Supplied data:
******************************

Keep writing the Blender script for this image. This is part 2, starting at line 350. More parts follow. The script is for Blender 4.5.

******************************

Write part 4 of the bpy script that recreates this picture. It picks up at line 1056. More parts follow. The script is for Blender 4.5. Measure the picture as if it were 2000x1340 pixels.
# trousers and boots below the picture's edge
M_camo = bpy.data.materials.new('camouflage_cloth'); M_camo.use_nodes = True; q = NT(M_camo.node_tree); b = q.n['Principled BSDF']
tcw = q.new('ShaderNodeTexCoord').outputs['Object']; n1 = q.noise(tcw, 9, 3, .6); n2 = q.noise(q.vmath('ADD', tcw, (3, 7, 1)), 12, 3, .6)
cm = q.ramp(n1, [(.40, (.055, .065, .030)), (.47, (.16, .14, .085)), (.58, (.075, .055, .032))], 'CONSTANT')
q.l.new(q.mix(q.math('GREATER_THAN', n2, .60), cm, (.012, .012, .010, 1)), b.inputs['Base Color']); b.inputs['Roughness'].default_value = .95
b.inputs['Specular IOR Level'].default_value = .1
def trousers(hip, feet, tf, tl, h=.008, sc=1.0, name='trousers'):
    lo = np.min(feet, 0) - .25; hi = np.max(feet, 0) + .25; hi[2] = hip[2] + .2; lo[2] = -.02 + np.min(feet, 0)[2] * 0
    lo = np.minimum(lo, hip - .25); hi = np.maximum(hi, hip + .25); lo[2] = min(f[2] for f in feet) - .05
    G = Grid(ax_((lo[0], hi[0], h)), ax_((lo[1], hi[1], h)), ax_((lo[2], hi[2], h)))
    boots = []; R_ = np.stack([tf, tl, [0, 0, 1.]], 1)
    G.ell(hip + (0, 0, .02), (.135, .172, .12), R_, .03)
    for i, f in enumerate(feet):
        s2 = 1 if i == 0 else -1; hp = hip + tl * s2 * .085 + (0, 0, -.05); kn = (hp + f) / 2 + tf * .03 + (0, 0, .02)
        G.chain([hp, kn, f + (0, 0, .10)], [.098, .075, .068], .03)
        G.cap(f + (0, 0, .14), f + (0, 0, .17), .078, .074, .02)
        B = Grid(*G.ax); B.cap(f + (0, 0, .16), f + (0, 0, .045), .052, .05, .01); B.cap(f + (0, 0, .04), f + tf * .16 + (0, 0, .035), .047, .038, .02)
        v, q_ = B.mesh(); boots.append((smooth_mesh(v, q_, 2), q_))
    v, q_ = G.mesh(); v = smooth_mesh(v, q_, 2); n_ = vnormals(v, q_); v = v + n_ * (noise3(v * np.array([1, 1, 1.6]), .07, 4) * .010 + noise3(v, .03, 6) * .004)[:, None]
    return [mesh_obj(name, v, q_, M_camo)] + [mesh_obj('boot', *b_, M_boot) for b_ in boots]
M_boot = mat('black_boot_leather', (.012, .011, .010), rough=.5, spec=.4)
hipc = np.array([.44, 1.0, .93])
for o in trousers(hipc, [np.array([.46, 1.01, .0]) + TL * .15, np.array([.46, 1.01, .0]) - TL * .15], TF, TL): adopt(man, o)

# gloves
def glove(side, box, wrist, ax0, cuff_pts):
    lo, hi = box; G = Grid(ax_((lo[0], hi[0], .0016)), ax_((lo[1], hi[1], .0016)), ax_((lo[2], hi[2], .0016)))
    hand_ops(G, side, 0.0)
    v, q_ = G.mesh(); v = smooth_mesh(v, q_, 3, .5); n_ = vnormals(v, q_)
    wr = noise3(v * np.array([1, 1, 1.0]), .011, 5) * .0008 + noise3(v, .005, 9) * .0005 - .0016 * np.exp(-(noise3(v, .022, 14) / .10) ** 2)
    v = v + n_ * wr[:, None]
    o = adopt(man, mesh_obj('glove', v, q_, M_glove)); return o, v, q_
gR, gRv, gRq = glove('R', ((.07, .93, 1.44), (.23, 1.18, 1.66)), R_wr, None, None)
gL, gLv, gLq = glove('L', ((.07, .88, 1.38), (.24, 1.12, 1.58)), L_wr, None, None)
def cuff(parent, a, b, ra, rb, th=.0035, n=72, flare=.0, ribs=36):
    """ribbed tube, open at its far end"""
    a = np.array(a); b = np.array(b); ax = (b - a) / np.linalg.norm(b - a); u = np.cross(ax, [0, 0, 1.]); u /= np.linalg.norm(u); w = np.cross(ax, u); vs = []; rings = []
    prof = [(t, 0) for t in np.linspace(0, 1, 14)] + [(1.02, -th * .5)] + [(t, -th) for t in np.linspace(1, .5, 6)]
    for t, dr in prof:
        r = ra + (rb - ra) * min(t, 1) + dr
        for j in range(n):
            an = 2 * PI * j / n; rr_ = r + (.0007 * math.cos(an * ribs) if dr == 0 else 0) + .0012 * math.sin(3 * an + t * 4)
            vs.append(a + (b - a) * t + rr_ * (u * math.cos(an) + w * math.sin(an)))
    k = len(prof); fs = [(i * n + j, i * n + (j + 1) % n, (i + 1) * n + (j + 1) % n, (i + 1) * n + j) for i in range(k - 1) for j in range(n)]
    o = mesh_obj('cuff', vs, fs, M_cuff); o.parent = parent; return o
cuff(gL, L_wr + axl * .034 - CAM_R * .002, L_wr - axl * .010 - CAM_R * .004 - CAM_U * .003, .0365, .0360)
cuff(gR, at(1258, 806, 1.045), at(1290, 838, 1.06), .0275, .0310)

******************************

Exercise directions:
Where a line holds the string "picture", copy that line.

Result for this task:
Write part 4 of the bpy script that recreates this picture. It picks up at line 1056. More parts follow. The script is for Blender 4.5. Measure the picture as if it were 2000x1340 pixels.
# trousers and boots below the picture's edge